The election of 1800 wound up in the House because of a constitutional quirk and a goof.
The original Constitution--written in 1787 and ratified in 1790--did not provide for separate ballots for President and vice president. Both Thomas Jefferson and Aaron Burr, the presidential and vice presidential candidates of the Democratic-Republican Party, received 73 electoral votes. Because the party had neglected to withhold one vote from Burr, the election was thrown into the House.
The lame-duck Congress, with a partisan Federalist majority, flirted with electing the pliant Burr over Jefferson, who was considered a dangerous radical. But Federalist leader Alexander Hamilton, despite despising Jefferson, helped engineer his election on the 36th ballot for “the public good.”

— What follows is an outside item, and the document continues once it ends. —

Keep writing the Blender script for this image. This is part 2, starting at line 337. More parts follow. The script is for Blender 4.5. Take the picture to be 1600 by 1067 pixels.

In the 1824 election, Andrew Jackson failed to gain an electoral majority against John Quincy Adams, William H. Crawford and Henry Clay. In 1825, Adams was elected in the House with the help of its Speaker, Clay. Several House members won concessions from Adams on federal contracts in exchange for their support--and Clay became secretary of state in another rumored deal.
The election of 1876 was decided by a 15-member commission that awarded four sets of disputed electoral votes to Republican Rutherford B. Hayes instead of Democrat Samuel J. Tilden. The Democratic House rejected the commission’s decision, but the Republican Senate upheld it, and under the rules, the decision stood and Hayes became President.